A further implication, then, is that this good news concerns the whole of our life in the world. In the Scriptures, it’s made known from the heavens – in the movements of the stars and the voices of angels, and through the whole earth – in the wilderness, by rivers and lakes and flocks of sheep, on mountains and up sycamore trees and in crowded places. God is present to us, God meets us in all the places we are, and invites us to be in those places differently, more freely, more attentively. This news is not esoteric, insider knowledge that takes us out of the world, but empowerment to live our daily lives in the light of a reality whose advent among us evokes gladness and rejoicing.
And this brings us, finally, to the question of what this good news is news of. What content can we give this notion of God’s coming, God’s nearer presence, recognised in the life of Jesus?
Traditionally on the second Sunday in Advent we light the peace candle. A biblical scholar I knew used to complain that, in English, ‘peace’ can be a flaccid word – a pale notion which points more to an absence than a presence, the mere absence of war or conflict. Whereas, he insisted, the biblical concept of peace – shalom – is a rich and positive notion, with connotations of well-being, abundance, and justice. Isaiah speaks of the coming of God in just these terms: ‘he will feed his flock like a shepherd; he will gather the lambs in his arms, and carry them in his bosom, and gently lead those that are with young’ (Isa. 40.11). So also the angels who gave glad tidings of Jesus’ birth to Luke’s shepherds: ‘Glory be to God in the highest heaven, and on earth peace among those whom he favours’.
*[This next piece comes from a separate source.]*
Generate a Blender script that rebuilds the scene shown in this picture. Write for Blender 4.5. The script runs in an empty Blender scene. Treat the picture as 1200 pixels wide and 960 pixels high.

The good news is news of peace, shalom, the in-breaking of God’s blessing and healing and abundant life. It’s news we receive insofar as we learn to participate in who and how God is. This involves, as John the Baptist proclaims, repenting – turning away from what is not God, letting ourselves be led through the wilderness of our fears and lostness, so as to deepen our trust in the one who calls us on. It involves being baptized with the Holy Spirit – which is to say being open to receive the grace that only God can give, letting God in, having our patterns of thought and habits of heart transformed, our possibilities for action renewed.
The
good news of Jesus Christ, the Son of God is the strange and wondering
testimony that in and through his advent among us we are being given access in
a new and deeper way to the reality that leads from lack to fullness, from fear
to love, from alienation to peace – shalom. That’s evangelism I can get excited
about, glad tidings indeed!
[1] Bonnie Bowman Thurston, Preaching Mark (Minneapolis, MI: Fortress Press, 2002), Preaching Mark, pp. 14-15.